Often quoted are the words of Peter that Paul’s writings “contain some things that are hard to understand” (2 Pet. 3:16). What is frequently overlooked is Peter’s view of those writings. In verse 15, Peter said Paul wrote “with the wisdom that God gave him.” Peter then added that “unstable people distort” what Paul wrote “as they do the other Scriptures, to their own destruction” (v. 16).
Here Peter placed Paul’s writings alongside “other Scriptures.”
Paul also recognized the writings of other New Testament authors as Scripture.
In 1 Timothy 5:18, he quoted two passages and attributed both to “Scripture.” The first comes from Deuteronomy 25:4. The second has Old Testament lineage but is an exact quote of Jesus’ words from Luke 10:7. Evidently Paul was aware of this writing and considered it Scripture.
Both Paul and Peter, near the end of their lives, wrote about the inspiration of Scripture.
Paul wrote to Timothy that “the Holy Scriptures … are able to make you wise for salvation through faith in Christ Jesus” (2 Tim. 3:15). As stated last week, the primary emphasis of this passage refers to the Old Testament writings that Timothy had known from his infancy. But there can be no doubt that it is the New Testament writings that “make you wise for salvation through faith in Christ Jesus.” Evidently Paul meant this passage for both testaments.
Likewise Peter wrote about inspiration in 2 Peter 1:19ff. In his day, “the words of the prophets” (Old Testament) had been “made more certain” by the light that shines in a dark place, a reference to the coming of Jesus as the Christ.
When he wrote about men speaking as they were “carried along by the Holy Spirit,” he seemed to be describing his experience as well as giving a theological conclusion.

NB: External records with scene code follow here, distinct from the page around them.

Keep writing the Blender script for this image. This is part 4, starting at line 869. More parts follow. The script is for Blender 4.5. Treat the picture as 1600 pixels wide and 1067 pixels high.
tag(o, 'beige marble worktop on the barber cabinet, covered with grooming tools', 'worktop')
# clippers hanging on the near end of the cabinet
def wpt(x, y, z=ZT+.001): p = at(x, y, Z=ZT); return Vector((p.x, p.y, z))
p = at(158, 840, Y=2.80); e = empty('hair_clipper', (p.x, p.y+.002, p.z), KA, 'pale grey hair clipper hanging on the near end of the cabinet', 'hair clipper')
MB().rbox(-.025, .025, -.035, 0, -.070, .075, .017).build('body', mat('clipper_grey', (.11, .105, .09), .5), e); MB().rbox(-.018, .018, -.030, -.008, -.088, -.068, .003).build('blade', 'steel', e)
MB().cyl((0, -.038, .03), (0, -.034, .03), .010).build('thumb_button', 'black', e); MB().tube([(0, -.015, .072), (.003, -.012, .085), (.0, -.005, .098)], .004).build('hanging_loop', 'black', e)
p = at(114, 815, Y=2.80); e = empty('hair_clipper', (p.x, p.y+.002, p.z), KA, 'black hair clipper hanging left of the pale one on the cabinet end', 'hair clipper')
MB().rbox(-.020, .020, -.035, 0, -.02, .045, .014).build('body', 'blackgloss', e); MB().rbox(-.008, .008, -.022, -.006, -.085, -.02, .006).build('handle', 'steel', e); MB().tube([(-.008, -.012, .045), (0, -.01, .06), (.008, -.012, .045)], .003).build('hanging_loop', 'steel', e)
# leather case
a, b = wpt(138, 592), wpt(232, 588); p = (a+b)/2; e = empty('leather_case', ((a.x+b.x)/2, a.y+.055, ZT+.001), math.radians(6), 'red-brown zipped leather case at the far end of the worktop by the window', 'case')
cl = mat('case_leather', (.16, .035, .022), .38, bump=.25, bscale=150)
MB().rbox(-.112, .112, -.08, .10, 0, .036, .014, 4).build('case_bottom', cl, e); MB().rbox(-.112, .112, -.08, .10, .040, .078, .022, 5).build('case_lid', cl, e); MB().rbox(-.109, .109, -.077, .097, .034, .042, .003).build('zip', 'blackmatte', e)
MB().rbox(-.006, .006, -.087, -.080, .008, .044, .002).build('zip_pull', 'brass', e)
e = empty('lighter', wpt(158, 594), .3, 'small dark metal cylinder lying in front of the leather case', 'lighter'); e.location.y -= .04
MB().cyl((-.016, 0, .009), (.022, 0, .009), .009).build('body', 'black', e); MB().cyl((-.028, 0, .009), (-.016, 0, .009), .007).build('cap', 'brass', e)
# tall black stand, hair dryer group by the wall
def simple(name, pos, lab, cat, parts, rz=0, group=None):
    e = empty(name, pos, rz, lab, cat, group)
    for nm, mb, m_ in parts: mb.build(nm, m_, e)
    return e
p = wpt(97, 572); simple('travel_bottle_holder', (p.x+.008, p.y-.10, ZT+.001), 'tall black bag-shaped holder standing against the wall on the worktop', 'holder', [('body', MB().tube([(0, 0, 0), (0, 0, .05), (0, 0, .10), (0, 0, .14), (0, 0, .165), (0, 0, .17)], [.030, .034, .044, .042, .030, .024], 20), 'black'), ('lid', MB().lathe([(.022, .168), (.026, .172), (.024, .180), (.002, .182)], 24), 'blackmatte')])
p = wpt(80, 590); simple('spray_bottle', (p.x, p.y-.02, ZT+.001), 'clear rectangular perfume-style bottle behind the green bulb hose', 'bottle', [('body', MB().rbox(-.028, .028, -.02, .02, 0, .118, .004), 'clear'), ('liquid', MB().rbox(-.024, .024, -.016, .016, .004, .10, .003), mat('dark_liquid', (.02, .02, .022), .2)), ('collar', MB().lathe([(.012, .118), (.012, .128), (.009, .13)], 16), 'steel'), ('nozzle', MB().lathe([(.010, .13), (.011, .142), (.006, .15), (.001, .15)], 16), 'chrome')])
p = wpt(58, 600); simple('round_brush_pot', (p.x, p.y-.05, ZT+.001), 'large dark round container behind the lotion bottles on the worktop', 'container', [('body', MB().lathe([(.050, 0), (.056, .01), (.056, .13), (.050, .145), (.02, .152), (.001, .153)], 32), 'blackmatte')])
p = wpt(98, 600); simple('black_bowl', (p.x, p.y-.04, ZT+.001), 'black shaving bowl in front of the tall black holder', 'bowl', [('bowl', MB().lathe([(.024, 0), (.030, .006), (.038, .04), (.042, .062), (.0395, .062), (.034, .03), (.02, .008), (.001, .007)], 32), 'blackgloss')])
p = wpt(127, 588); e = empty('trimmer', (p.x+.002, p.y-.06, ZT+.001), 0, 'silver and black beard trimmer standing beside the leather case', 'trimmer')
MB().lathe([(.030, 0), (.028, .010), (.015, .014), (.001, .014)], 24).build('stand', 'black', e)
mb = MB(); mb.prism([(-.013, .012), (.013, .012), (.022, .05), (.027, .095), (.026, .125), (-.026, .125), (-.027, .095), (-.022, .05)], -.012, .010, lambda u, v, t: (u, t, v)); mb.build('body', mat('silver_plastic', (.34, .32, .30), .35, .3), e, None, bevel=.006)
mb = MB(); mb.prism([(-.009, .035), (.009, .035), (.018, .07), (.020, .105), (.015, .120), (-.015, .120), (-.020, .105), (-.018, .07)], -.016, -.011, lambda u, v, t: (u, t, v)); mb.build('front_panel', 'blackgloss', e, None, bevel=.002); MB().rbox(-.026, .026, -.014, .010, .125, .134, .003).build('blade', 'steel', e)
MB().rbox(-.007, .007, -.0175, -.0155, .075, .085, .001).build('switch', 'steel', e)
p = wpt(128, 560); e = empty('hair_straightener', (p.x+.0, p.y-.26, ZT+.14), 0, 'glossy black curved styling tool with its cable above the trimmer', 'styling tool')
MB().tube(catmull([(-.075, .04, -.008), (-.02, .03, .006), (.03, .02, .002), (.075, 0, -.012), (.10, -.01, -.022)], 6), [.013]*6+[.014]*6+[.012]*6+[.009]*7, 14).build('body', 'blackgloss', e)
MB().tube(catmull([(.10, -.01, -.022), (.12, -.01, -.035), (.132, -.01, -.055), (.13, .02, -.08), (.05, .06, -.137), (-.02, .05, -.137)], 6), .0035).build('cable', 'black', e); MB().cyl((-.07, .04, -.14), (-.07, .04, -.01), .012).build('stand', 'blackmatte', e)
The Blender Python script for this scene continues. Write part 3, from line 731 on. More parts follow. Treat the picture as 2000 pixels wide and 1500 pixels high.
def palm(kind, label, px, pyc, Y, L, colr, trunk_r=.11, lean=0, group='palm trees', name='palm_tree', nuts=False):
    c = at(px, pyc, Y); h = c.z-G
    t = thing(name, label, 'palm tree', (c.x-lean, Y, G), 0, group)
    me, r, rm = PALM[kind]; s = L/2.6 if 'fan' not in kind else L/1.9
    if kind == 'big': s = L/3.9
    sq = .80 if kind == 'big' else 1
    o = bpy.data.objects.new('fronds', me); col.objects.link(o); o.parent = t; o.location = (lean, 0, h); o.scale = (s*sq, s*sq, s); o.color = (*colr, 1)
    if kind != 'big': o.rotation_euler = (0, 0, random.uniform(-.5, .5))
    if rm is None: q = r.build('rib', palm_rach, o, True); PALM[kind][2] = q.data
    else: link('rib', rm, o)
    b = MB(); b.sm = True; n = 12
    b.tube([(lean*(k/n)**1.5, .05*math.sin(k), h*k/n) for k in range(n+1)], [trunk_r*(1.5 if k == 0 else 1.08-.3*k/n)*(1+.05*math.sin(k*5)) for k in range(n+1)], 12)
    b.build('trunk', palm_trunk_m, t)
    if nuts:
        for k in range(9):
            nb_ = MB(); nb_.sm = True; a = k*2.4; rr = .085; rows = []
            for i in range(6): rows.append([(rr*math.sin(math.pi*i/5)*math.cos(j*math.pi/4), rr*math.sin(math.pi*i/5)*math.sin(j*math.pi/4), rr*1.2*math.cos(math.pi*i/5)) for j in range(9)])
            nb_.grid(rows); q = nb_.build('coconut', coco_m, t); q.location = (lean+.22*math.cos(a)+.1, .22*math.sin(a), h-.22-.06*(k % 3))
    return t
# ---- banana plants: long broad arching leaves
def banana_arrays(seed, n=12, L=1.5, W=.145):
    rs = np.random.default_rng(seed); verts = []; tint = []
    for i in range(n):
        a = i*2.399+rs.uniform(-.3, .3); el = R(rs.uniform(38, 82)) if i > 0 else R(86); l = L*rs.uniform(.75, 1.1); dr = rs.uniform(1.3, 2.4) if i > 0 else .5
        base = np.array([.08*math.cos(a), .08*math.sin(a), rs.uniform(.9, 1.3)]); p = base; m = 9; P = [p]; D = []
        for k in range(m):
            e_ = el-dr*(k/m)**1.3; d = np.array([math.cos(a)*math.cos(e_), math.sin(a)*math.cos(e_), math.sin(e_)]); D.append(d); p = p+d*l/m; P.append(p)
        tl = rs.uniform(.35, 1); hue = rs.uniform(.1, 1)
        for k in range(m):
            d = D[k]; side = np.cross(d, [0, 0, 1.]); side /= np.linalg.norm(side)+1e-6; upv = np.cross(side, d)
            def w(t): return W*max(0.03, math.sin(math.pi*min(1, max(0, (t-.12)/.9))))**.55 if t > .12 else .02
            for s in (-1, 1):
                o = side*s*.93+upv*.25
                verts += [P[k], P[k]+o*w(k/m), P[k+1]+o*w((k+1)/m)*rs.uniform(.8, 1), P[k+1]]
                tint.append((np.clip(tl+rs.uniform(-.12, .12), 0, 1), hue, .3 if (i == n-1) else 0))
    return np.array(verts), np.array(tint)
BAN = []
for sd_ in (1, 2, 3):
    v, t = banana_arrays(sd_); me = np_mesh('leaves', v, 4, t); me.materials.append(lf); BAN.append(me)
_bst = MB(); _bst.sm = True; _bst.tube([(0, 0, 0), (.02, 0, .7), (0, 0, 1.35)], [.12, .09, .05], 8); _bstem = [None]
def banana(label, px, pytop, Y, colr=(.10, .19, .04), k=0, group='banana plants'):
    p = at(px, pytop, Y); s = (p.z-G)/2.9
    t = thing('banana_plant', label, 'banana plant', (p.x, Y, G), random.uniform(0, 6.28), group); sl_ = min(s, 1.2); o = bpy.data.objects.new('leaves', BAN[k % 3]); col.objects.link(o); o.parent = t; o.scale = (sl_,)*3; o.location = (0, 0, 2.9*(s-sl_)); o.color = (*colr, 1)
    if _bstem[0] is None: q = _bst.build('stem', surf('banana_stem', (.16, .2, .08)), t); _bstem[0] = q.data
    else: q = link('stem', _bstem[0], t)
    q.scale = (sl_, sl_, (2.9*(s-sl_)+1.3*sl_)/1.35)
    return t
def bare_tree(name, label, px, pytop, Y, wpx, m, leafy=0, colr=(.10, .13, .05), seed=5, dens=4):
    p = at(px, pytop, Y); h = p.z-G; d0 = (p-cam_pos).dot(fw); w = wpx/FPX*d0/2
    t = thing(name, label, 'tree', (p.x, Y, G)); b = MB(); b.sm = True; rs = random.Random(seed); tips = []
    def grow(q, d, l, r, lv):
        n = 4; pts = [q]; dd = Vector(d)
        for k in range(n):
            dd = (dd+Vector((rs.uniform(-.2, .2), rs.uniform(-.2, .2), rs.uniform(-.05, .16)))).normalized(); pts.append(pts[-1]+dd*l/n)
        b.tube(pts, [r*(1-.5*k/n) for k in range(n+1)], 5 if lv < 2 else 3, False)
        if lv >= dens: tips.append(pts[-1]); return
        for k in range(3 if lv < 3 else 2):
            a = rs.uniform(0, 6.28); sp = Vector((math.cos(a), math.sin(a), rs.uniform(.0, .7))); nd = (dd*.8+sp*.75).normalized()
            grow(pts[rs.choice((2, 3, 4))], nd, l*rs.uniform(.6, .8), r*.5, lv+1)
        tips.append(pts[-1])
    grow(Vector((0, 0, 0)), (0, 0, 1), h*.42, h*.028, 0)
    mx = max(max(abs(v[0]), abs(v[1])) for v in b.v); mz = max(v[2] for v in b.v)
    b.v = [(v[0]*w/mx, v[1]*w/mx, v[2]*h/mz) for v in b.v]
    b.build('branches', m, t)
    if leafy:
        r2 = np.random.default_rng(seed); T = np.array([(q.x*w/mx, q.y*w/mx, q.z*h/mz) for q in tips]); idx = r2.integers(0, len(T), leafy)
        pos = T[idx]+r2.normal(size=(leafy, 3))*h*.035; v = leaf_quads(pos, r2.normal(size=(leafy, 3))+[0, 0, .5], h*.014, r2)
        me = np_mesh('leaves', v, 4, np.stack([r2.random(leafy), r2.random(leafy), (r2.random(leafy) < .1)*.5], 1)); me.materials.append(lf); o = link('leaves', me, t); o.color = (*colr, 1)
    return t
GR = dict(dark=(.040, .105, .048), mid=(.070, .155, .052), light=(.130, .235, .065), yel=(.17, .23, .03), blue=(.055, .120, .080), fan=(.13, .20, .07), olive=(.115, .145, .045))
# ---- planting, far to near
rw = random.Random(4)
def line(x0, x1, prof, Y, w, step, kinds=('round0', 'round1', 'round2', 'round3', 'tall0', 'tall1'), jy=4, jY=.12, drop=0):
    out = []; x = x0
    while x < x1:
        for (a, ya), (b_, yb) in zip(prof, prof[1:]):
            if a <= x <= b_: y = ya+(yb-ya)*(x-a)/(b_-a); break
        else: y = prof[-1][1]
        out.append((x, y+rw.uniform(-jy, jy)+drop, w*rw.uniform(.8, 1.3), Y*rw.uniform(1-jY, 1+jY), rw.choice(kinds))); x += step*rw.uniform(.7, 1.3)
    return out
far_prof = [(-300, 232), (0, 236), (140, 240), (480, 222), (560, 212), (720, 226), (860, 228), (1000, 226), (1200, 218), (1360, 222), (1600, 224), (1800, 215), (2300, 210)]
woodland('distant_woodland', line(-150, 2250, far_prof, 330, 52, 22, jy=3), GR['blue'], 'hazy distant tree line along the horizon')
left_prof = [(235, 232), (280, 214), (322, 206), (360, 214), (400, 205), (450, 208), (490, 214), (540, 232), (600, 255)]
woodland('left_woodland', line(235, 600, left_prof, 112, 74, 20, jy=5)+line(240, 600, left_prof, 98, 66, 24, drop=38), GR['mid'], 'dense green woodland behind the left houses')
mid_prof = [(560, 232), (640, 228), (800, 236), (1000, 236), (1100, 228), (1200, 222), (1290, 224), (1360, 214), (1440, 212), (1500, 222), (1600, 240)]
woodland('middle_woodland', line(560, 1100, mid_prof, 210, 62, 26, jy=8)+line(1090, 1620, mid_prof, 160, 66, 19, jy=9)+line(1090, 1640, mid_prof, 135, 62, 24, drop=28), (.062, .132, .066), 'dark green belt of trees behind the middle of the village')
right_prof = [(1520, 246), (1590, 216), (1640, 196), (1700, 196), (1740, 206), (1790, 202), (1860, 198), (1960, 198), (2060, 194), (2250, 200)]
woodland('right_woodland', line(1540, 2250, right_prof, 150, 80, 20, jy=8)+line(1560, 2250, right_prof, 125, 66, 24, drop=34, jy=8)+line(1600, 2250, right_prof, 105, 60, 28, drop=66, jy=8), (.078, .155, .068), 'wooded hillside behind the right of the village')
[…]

James Orr, a Scottish theologian of the last century, summed up the matter of inspiration well when he wrote, “The most searching inquiry still leaves them with a Scripture, supernaturally inspired to be an infallible guide in the great matters for which it was given — the knowledge of the will of God for their salvation in Christ Jesus, instruction in the way of holiness and the ‘hope of eternal life, which God, who cannot lie, promised before times eternal’ (Titus 1:2).”